El señor Obispo Don Francisco Plancarte y Navarrete, recién nombrado Obispo de Cuernavaca, llega a Tenancingo en busca de vocaciones y lo lleva a su Seminario. Poco después lo hace su familiar y cuando ese Prelado es trasladado a Monterrey lo trae consigo. El siempre acompaña al señor Plancarte con un amor y veneración entrañables.
Confiaba siempre en la Providencia; era el secreto de su audacia. Otro secreto de su vida incansable era su amor a Dios; un amor tierno, ardiente, apasionado.
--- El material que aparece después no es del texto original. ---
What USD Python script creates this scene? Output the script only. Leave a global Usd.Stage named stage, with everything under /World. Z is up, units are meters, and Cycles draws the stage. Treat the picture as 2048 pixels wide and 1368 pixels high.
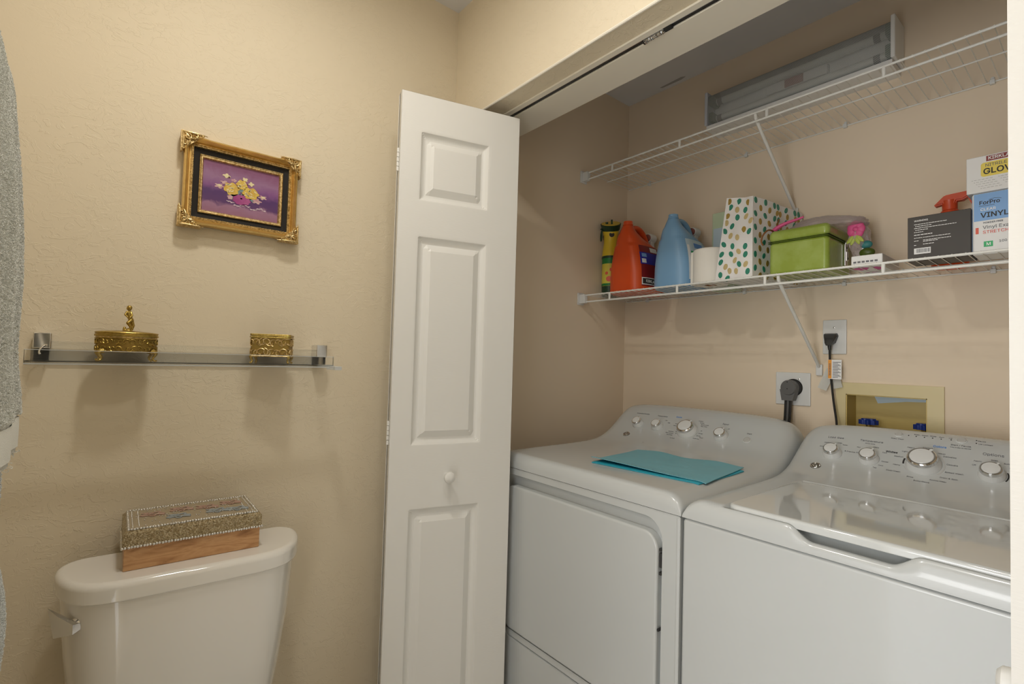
import math, random
import numpy as np, trimesh, manifold3d as m3
import usdkit, meshkit
from shapely.geometry import Polygon, Point, box as sbox
from pxr import Usd, UsdGeom, UsdLux, UsdShade, Gf, Sdf, Vt

stage = Usd.Stage.CreateInMemory()
UsdGeom.SetStageUpAxis(stage, UsdGeom.Tokens.z); UsdGeom.SetStageMetersPerUnit(stage, 1.0)
UsdGeom.Xform.Define(stage, '/World'); UsdGeom.Scope.Define(stage, '/World/Looks')
rng = np.random.default_rng(7); random.seed(7)

# ------------------------------------------------------------------ camera, light, exposure
CAM = (1.4735, -0.9195, 1.2269); YAW, PITCH, ROLL, FPX = 50.7309, 1.9974, 1.6337, 1001.23
def _camera():
    a, b, r = np.radians([YAW, PITCH, ROLL])
    F = np.array([-math.sin(a)*math.cos(b), math.cos(a)*math.cos(b), math.sin(b)])
    R = np.array([math.cos(a), math.sin(a), 0]); U = np.cross(R, F)
    R2 = math.cos(r)*R + math.sin(r)*U; U2 = -math.sin(r)*R + math.cos(r)*U
    c = UsdGeom.Camera.Define(stage, '/World/camera')
    c.CreateHorizontalApertureAttr(36.0); c.CreateVerticalApertureAttr(36.0*1368/2048)
    c.CreateFocalLengthAttr(36.0*FPX/2048); c.CreateClippingRangeAttr(Gf.Vec2f(0.02, 50))
    c.CreateExposureAttr(0.32)
    c.AddTransformOp().Set(Gf.Matrix4d(*R2, 0, *U2, 0, *(-F), 0, *CAM, 1))
_camera()
dome = UsdLux.DomeLight.Define(stage, '/World/unseen_ambient_light')  # even ambient light from out of view, reaching in through the doorway
dome.CreateIntensityAttr(0.52); dome.CreateColorAttr(Gf.Vec3f(1.0, 1.0, 1.0))
front_light = UsdLux.RectLight.Define(stage, '/World/unseen_closet_front_light')               # unseen area light behind the doorway, placed to light the closet frontally
front_light.CreateWidthAttr(1.9); front_light.CreateHeightAttr(1.5); front_light.CreateIntensityAttr(5.8); front_light.CreateColorAttr(Gf.Vec3f(1.0, 1.0, 1.0))
front_light.AddTranslateOp().Set(Gf.Vec3d(1.20, -4.6, 0.88)); front_light.AddRotateXOp().Set(90.0)
LAMPS = [(0.64, -0.72, 2.418, 124.0), (1.15, -0.60, 2.418, 74.0)]
for i, (x, y, z, w) in enumerate(LAMPS):
    l = UsdLux.DiskLight.Define(stage, f'/World/unseen_lamp_light_{i+1:03d}')      # unseen ceiling lamp, faces down
    l.CreateRadiusAttr(0.06); l.CreateIntensityAttr(w); l.CreateColorAttr(Gf.Vec3f(1.0, 0.965, 0.90))
    UsdGeom.Xformable(l).AddTranslateOp().Set(Gf.Vec3d(x, y, z))

# ------------------------------------------------------------------ materials
MATS = {}
def mat(name, color, rough=0.5, metallic=0.0, bump=None, vary=None, **kw):
    """principled; bump=(scale, strength, distance) noise bump; vary=(scale, colour2, lo, hi)"""
    nodes = {'p': ('principled_bsdf', {'base_color': color, 'roughness': rough, 'metallic': metallic, **kw})}
    links = []
    if bump or vary: nodes['tc'] = ('texture_coordinate', {})
    if vary:
        nodes['vn'] = ('noise_texture', {'scale': vary[0], 'detail': 4.0, 'roughness': 0.6})
        nodes['vr'] = ('rgb_ramp', {'ramp': [(vary[2], color), (vary[3], vary[1])]})
        links += [('tc.object', 'vn.vector'), ('vn.fac', 'vr.fac'), ('vr.color', 'p.base_color')]
    if bump:
        nodes['bn'] = ('noise_texture', {'scale': bump[0], 'detail': 3.0})
        nodes['b'] = ('bump', {'strength': bump[1], 'distance': bump[2]})
        links += [('tc.object', 'bn.vector'), ('bn.fac', 'b.height'), ('b.normal', 'p.normal')]
    MATS[name] = usdkit.material(stage, '/World/Looks/' + name, nodes, links, surface='p.BSDF')
    return MATS[name]

WALL = (0.76, 0.665, 0.50)
def wall_plaster():
    n = {'tc': ('texture_coordinate', {}), 'p': ('principled_bsdf', {'base_color': WALL, 'roughness': 0.62, 'specular_ior_level': 0.25}),
         'mp': ('mapping', {'scale': (1.0, 1.0, 1.5), 'rotation': (0.5, 0, 0)}),
         'n1': ('noise_texture', {'scale': 26.0, 'detail': 3.0, 'roughness': 0.55, 'distortion': 1.6}),
         'r1': ('rgb_ramp', {'ramp': [(0.0, (0, 0, 0)), (0.50, (0, 0, 0)), (0.545, (1, 1, 1)), (0.60, (0.75, 0.75, 0.75)), (1.0, (0.7, 0.7, 0.7))]}),
         'n2': ('noise_texture', {'scale': 150.0, 'detail': 2.0}), 'mx': ('mix', {'mix_type': 'mix', 'fac': 0.18}),
         'n3': ('noise_texture', {'scale': 4.0, 'detail': 2.0}), 'r3': ('rgb_ramp', {'ramp': [(0.36, (0.05, 0.05, 0.05)), (0.62, (1, 1, 1))]}),
         'mm': ('mix', {'mix_type': 'multiply', 'fac': 1.0}),
         'b': ('bump', {'strength': 0.36, 'distance': 0.0022})}
    l = [('tc.object', 'mp.vector'), ('mp.vector', 'n1.vector'), ('n1.fac', 'r1.fac'), ('tc.object', 'n2.vector'), ('tc.object', 'n3.vector'),
         ('n3.fac', 'r3.fac'), ('r1.color', 'mm.color1'), ('r3.color', 'mm.color2'), ('mm.color', 'mx.color1'), ('n2.color', 'mx.color2'),
         ('mx.color', 'b.height'), ('b.normal', 'p.normal')]
    MATS['wall_plaster'] = usdkit.material(stage, '/World/Looks/wall_plaster', n, l, surface='p.BSDF')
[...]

Los que lo conocieron recuerdan cómo su voz, sin necesidad de micrófono, sacudía las paredes de la Catedral. Vibraba su voz, su alma, su cuerpo; era el fuego, el volcán que ardía en su corazón.
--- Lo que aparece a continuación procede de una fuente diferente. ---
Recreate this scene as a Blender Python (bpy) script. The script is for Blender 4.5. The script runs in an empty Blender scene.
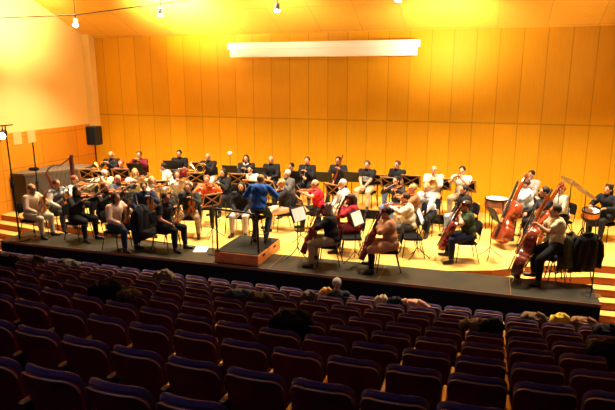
import bpy, math, random
import numpy as np
from mathutils import Vector, Matrix
random.seed(7)
PI = math.pi
sc = bpy.context.scene
C = sc.collection

# ------------------------------------------------------------------ camera
FPX = 566.0
TILT = math.atan(128 / FPX)
YAW = math.atan(183 * math.cos(TILT) / FPX)
CH = 3.9
cam = bpy.data.objects.new('camera', bpy.data.cameras.new('camera'))
C.objects.link(cam)
cam.location = (0, 0, CH)
cam.rotation_euler = (PI / 2 - TILT, 0, YAW)
cam.data.sensor_width = 36
cam.data.lens = 36 * FPX / 615
cam.data.clip_end = 200
sc.camera = cam
_F = Vector((-math.sin(YAW) * math.cos(TILT), math.cos(YAW) * math.cos(TILT), -math.sin(TILT)))
_R = Vector((math.cos(YAW), math.sin(YAW), 0))
_U = _R.cross(_F)
def onz(px, py, z):
    d = _F + _R * ((px - 307.5) / FPX) + _U * ((205 - py) / FPX)
    t = (z - CH) / d.z
    return d * t + Vector((0, 0, CH))

# ------------------------------------------------------------------ materials
def mat(name, col, rough=.6, metal=0, spec=.5, emit=None, es=0, noise=None, sheen=0, coat=0):
    m = bpy.data.materials.new(name); m.use_nodes = True
    nt = m.node_tree; b = nt.nodes['Principled BSDF']
    b.inputs['Base Color'].default_value = (*col, 1)
    b.inputs['Roughness'].default_value = rough
    b.inputs['Metallic'].default_value = metal
    b.inputs['Specular IOR Level'].default_value = spec
    if coat: b.inputs['Coat Weight'].default_value = coat; b.inputs['Coat Roughness'].default_value = .15
    if sheen: b.inputs['Sheen Weight'].default_value = sheen
    if emit: b.inputs['Emission Color'].default_value = (*emit, 1); b.inputs['Emission Strength'].default_value = es
    if noise:
        sx, amt = noise
        tc = nt.nodes.new('ShaderNodeTexCoord'); n = nt.nodes.new('ShaderNodeTexNoise')
        n.inputs['Scale'].default_value = sx; n.inputs['Detail'].default_value = 3
        r = nt.nodes.new('ShaderNodeMapRange'); r.inputs['From Min'].default_value = .3; r.inputs['From Max'].default_value = .7
        r.inputs['To Min'].default_value = 1 - amt; r.inputs['To Max'].default_value = 1 + amt
        v = nt.nodes.new('ShaderNodeVectorMath'); v.operation = 'SCALE'; v.inputs[0].default_value = col
        nt.links.new(tc.outputs['Object'], n.inputs['Vector']); nt.links.new(n.outputs['Fac'], r.inputs['Value'])
        nt.links.new(r.outputs['Result'], v.inputs['Scale']); nt.links.new(v.outputs['Vector'], b.inputs['Base Color'])
    return m

def panel_mat(name, col, w, h, offx, offz, axes=('X', 'Z'), rough=.45, var=.10, line=.012, dark=.45, grain=True, hl=None, spec=.3):
    """veneer panels w wide and h high: joints and a tone of its own for each panel"""
    m = bpy.data.materials.new(name); m.use_nodes = True
    nt = m.node_tree; L = nt.links.new; b = nt.nodes['Principled BSDF']
    b.inputs['Roughness'].default_value = rough
    b.inputs['Specular IOR Level'].default_value = spec
    tc = nt.nodes.new('ShaderNodeTexCoord'); sp = nt.nodes.new('ShaderNodeSeparateXYZ'); L(tc.outputs['Object'], sp.inputs[0])
    def M(op, a, bb=None):
        n = nt.nodes.new('ShaderNodeMath'); n.operation = op
        for i, v in enumerate((a, bb)):
            if v is None: continue
            if isinstance(v, (int, float)): n.inputs[i].default_value = v
            else: L(v, n.inputs[i])
        return n.outputs[0]
    u = M('DIVIDE', M('SUBTRACT', sp.outputs[axes[0]], offx), w)
    v = M('DIVIDE', M('SUBTRACT', sp.outputs[axes[1]], offz), h)
    cu, cv = M('FLOOR', u), M('FLOOR', v)
    cb = nt.nodes.new('ShaderNodeCombineXYZ'); L(cu, cb.inputs[0]); L(cv, cb.inputs[1])
    wn = nt.nodes.new('ShaderNodeTexWhiteNoise'); wn.noise_dimensions = '2D'; L(cb.outputs[0], wn.inputs['Vector'])
    tone = M('ADD', M('MULTIPLY', wn.outputs['Value'], 2 * var), 1 - var)
    fu = M('ABSOLUTE', M('SUBTRACT', M('FRACT', u), .5)); fv = M('ABSOLUTE', M('SUBTRACT', M('FRACT', v), .5))
    ju = M('GREATER_THAN', fu, .5 - line / w); jv = M('GREATER_THAN', fv, .5 - (hl if hl is not None else line) / h)
    j = M('MAXIMUM', ju, jv)
    tone = M('MULTIPLY', tone, M('SUBTRACT', 1, M('MULTIPLY', j, dark)))
    if grain:
        mp = nt.nodes.new('ShaderNodeMapping'); L(tc.outputs['Object'], mp.inputs[0])
        s = {'X': 14, 'Y': 14, 'Z': 14}; s[axes[1]] = 1.2
        mp.inputs['Scale'].default_value = (s['X'], s['Y'], s['Z'])
        n = nt.nodes.new('ShaderNodeTexNoise'); n.inputs['Scale'].default_value = 1.5; n.inputs['Detail'].default_value = 4
        L(mp.outputs[0], n.inputs['Vector'])
        tone = M('MULTIPLY', tone, M('ADD', M('MULTIPLY', n.outputs['Fac'], .18), .91))
    vm = nt.nodes.new('ShaderNodeVectorMath'); vm.operation = 'SCALE'; vm.inputs[0].default_value = col
    L(tone, vm.inputs['Scale']); L(vm.outputs[0], b.inputs['Base Color'])
    return m

M = {}
M['wall_wood'] = panel_mat('veneer_wall', (.68, .325, .006), .613, 6, .19, 2.62 - 6, rough=.55, var=.07, dark=.32, hl=.02, spec=.2)
M['side_wood'] = panel_mat('veneer_side', (.62, .23, .010), 1.6, .9, 0, -.55, axes=('Y', 'Z'), rough=.5, var=.05, dark=.35)
M['ceiling'] = panel_mat('veneer_ceiling', (.84, .50, .07), 1.25, 1.3, .1, 0, axes=('X', 'Y'), rough=.55, var=.05, dark=.22)
M['floor_wood'] = panel_mat('stage_boards', (.70, .42, .10), .12, 2.4, 0, 0, axes=('Y', 'X'), rough=.28, var=.08, line=.002, dark=.3, spec=.5)
M['tread'] = mat('tread_wood', (.74, .42, .09), .4, noise=(3, .1))
M['riser'] = mat('red_riser_wood', (.36, .075, .012), .5, noise=(3, .15))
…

Como prolongación de ese amor a Dios había en su fisonomía espiritual ese otro amor esencial: su amor a las almas, a los niños, a sus papeleritos y boleritos, a sus muchachos Congregantes; en fin, a todas aquellas personas necesitadas, especialmente a las viudas pobres.
El padre Jardón era sacerdote hasta la médula de los huesos. Fué un hombre de intensa oración, de recia fe; un hombre en constante lucha contra el pecado; hombre pastoral apasionado por la predicación, el confesionario, la catequesis y la visita a los enfermos. Un hombre sin ambiciones que quiso ser sacerdote para salvar almas, hombre evangélico que se inclinó por los pobres. Todos los días practicó la caridad derramando bienes sobre todos los necesitados. Ejemplo de su generosidad y amor al prójimo son todos y cada uno de los actos de su vida. Para él, lo más natural era desprenderse de lo que tenía para aliviar necesidades ajenas. Cuanto caía en sus manos lo daba más adelante.
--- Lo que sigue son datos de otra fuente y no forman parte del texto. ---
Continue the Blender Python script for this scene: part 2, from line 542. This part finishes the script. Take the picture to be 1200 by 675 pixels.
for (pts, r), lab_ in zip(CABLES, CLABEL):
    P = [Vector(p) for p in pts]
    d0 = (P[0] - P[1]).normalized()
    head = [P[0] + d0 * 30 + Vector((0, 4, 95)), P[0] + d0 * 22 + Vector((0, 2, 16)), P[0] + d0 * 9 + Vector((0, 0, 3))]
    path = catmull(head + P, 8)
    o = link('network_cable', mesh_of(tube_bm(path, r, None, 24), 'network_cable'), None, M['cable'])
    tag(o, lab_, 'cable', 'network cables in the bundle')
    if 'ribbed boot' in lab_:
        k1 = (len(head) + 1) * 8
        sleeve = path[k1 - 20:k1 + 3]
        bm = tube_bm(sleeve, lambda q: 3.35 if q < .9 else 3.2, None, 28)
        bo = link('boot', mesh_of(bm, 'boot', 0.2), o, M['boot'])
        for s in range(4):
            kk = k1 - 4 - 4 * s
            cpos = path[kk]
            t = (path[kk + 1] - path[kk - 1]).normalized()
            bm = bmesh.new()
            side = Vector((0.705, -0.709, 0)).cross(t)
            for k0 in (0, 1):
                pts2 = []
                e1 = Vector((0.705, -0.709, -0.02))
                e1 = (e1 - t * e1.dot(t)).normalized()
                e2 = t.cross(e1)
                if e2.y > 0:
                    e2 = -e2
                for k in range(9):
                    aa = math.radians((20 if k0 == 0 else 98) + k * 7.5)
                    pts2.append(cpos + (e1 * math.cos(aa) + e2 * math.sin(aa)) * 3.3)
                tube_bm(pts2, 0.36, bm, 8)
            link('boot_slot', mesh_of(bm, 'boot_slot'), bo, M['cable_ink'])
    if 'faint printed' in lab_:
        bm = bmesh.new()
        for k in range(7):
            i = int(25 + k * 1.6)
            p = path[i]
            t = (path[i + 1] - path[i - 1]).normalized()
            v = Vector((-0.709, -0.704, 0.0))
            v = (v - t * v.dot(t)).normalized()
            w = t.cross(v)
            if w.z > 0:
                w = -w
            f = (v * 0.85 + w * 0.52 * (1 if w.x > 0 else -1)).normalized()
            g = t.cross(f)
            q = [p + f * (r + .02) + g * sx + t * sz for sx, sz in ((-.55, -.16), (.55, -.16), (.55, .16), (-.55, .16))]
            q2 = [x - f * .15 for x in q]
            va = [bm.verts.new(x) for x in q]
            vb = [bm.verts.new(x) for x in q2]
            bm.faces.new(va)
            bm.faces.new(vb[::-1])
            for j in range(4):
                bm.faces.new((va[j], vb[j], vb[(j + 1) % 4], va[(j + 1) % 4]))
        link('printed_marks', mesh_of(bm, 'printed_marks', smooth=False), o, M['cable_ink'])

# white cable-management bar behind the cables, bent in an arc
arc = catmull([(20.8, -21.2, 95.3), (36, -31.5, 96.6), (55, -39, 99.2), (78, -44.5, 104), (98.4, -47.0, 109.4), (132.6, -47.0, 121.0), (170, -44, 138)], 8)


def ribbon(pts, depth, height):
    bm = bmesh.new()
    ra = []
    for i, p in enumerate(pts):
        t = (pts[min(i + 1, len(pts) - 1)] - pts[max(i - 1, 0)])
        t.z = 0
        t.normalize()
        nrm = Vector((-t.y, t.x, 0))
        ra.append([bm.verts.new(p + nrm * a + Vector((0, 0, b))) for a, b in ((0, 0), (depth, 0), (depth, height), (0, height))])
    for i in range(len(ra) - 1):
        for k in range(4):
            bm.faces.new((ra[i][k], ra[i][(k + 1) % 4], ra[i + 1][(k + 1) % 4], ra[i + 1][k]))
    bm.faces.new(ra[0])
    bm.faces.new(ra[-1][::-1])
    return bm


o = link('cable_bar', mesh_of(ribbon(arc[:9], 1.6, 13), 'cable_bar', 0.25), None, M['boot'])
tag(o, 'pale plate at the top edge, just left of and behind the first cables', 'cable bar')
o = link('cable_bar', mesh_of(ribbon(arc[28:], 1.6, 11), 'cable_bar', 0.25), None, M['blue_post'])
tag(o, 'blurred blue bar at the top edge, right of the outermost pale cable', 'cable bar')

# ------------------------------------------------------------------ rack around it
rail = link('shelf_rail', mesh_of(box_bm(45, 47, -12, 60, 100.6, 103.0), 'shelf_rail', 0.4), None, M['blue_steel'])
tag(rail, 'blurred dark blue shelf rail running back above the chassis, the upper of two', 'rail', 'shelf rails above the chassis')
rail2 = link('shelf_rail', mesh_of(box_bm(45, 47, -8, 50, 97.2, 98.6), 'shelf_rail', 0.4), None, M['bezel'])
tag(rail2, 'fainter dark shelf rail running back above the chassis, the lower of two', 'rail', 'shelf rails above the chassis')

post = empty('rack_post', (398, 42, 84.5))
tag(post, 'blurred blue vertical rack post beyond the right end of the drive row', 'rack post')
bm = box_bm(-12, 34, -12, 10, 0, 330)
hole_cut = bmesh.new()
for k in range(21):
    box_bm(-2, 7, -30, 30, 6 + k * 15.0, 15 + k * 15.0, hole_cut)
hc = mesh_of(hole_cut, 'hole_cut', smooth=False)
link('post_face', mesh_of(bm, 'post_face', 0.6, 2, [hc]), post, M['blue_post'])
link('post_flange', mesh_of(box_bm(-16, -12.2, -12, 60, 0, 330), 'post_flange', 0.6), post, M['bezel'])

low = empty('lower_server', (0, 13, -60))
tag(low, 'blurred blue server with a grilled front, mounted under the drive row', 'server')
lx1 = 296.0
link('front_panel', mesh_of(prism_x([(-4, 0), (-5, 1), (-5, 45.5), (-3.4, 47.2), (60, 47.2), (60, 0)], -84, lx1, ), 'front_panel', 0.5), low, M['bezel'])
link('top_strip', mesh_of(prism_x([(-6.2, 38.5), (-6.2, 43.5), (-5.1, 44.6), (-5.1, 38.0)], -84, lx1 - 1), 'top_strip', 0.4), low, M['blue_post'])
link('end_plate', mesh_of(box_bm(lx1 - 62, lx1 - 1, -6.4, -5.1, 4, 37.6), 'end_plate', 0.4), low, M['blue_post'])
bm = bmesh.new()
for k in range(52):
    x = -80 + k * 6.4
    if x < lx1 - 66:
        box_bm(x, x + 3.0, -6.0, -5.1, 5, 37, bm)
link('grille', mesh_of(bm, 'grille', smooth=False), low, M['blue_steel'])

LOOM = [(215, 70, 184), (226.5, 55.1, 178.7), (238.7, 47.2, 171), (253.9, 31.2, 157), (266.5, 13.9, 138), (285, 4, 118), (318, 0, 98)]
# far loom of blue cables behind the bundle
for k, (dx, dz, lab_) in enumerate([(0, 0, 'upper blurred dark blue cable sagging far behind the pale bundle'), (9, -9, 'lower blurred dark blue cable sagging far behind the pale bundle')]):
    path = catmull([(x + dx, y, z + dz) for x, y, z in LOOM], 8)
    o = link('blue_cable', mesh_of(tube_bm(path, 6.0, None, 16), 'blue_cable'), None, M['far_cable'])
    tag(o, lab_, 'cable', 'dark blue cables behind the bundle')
Cordial guadalupano avivó el amor de sus feligreses hacia la Patrona de México. La llamaba "mi morenita" y muchas veces en sus sermones, al referirse a Ella, la emoción le entrecortaba la voz. Inciador de las peregrinaciones al Santuario de Guadalupe llevó solemnemente en el año 1922, la imagen que se venera todavía en el altar mayor de la nueva Basílica.